Per my previous comment, is this even more important at ASBRs than ABRs?

NITS

Section 1

   The identification of the originating router for a prefix in OSPF
   varies by the type of the prefix and is currently not always
   possible.  [...]

(nit) my intuition is suggesting that the intent is that the "procedures
for identification" vary and are not always possible; is that correct?
(It seems to me that "the identification of the originating router
varies by the type of prefix" would indicate that the actual identifier
used for even the same advertising router will be different for the
different type of prefix being advertised, which doesn't seem to be what
the subsequent discussion describes.)

   address for the router.  The IPv4/IPv6 Router Address as defined in
   [RFC3630] and [RFC5329] for OSPFv2 and OSPFv3 respectively provide an
   address to reach that router.

(nit) Is it useful to indicate that these are TLVs, here?

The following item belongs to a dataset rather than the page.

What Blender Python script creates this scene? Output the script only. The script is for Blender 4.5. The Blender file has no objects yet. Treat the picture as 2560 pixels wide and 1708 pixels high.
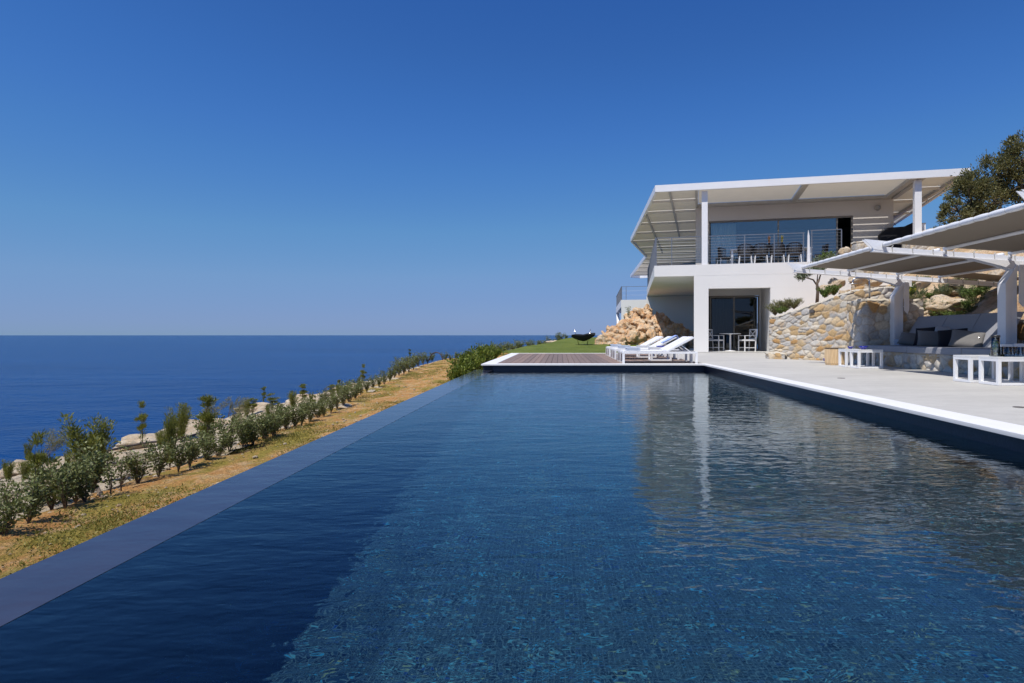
import bpy, bmesh, math, random
import numpy as np
from mathutils import Vector, Matrix, noise
R = math.radians
SC = bpy.context.scene
COL = SC.collection

# ------------------------------------------------------------------ camera
cam_d = bpy.data.cameras.new("camera")
cam = bpy.data.objects.new("camera", cam_d)
COL.objects.link(cam)
CZ = 0.68
cam.location = (0, 0, CZ)
cam.rotation_euler = (R(90), 0, 0)
cam_d.sensor_width = 36
cam_d.lens = 36 * 1500 / 2560
cam_d.shift_x = -120 / 2560
cam_d.shift_y = -16 / 2560
cam_d.clip_start = 0.05
cam_d.clip_end = 300000
SC.camera = cam

# ------------------------------------------------------------------ world, sun, exposure
SUN = Vector((0.36, 0.45, -1.0)).normalized()      # direction the light travels
elev = math.asin(-SUN.z)
w = bpy.data.worlds.new("World")
SC.world = w
w.use_nodes = True
nt = w.node_tree
nt.nodes.clear()
sky = nt.nodes.new("ShaderNodeTexSky")
sky.sky_type = 'NISHITA'
sky.sun_disc = False
sky.sun_elevation = elev
sky.sun_rotation = math.atan2(-SUN.x, -SUN.y)
sky.altitude = 40
sky.air_density = 1.0
sky.dust_density = 0.25
sky.ozone_density = 3.2
k1 = nt.nodes.new("ShaderNodeVectorMath"); k1.operation = 'SCALE'; k1.inputs['Scale'].default_value = 0.1
k2 = nt.nodes.new("ShaderNodeVectorMath"); k2.operation = 'SCALE'; k2.inputs['Scale'].default_value = 10
crv = nt.nodes.new("ShaderNodeRGBCurve")      # deep polarised Mediterranean blue
for ch, pts in ((0, [(0,0),(.10,.028),(.112,.034),(.133,.044),(.173,.066),(.26,.116),(.389,.172),(.558,.205),(1,.3)]),
                (1, [(0,0),(.16,.10),(.191,.125),(.224,.155),(.288,.208),(.403,.285),(.541,.322),(.65,.325),(1,.4)]),
                (2, [(0,0),(.30,.36),(.356,.415),(.396,.47),(.44,.515),(.50,.548),(.584,.572),(.64,.585),(1,.7)])):
    c = crv.mapping.curves[ch]
    while len(c.points) < len(pts): c.points.new(0.5, 0.5)
    for q, (x_, y_) in zip(c.points, pts): q.location = (x_, y_); q.handle_type = 'VECTOR'
crv.mapping.update()
bg = nt.nodes.new("ShaderNodeBackground")
bg.inputs[1].default_value = 0.094
wo = nt.nodes.new("ShaderNodeOutputWorld")
nt.links.new(sky.outputs[0], k1.inputs[0])
nt.links.new(k1.outputs[0], crv.inputs[1])
nt.links.new(crv.outputs[0], k2.inputs[0])
nt.links.new(k2.outputs[0], bg.inputs[0])
nt.links.new(bg.outputs[0], wo.inputs[0])
sd = bpy.data.lights.new("sun", 'SUN')
sd.energy = 4.2
sd.angle = R(0.5)
sd.color = (1.0, 0.955, 0.89)
sun = bpy.data.objects.new("sun", sd)
COL.objects.link(sun)
sun.rotation_euler = SUN.to_track_quat('-Z', 'Y').to_euler()
SC.view_settings.view_transform = 'Standard'
SC.view_settings.look = 'None'
SC.view_settings.exposure = 0.12
SC.view_settings.gamma = 1
SC.cycles.max_bounces = 10
SC.cycles.transparent_max_bounces = 24
SC.cycles.transmission_bounces = 8
SC.cycles.caustics_refractive = False
SC.cycles.caustics_reflective = False
SC.cycles.sample_clamp_indirect = 6
SC.cycles.use_denoising = True
SC.cycles.use_adaptive_sampling = True
SC.cycles.adaptive_threshold = 0.02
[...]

   the core OSPF route computation functionality.  They provide useful
   information for topology analysis and traffic engineering, especially
   on a controller when this information is advertised as an attribute
   of the prefixes via mechanisms such as Border Gateway Protocol Link-
   State (BGP-LS) [RFC7752] [I-D.ietf-idr-bgp-ls-segment-routing-ext].

The draft-ietf-idr-bgp-ls-segment-routing-ext reference seems rather
unmotivated by the current prose leading up to it.  Per John's Discuss
some further exposition on the expected use case might help.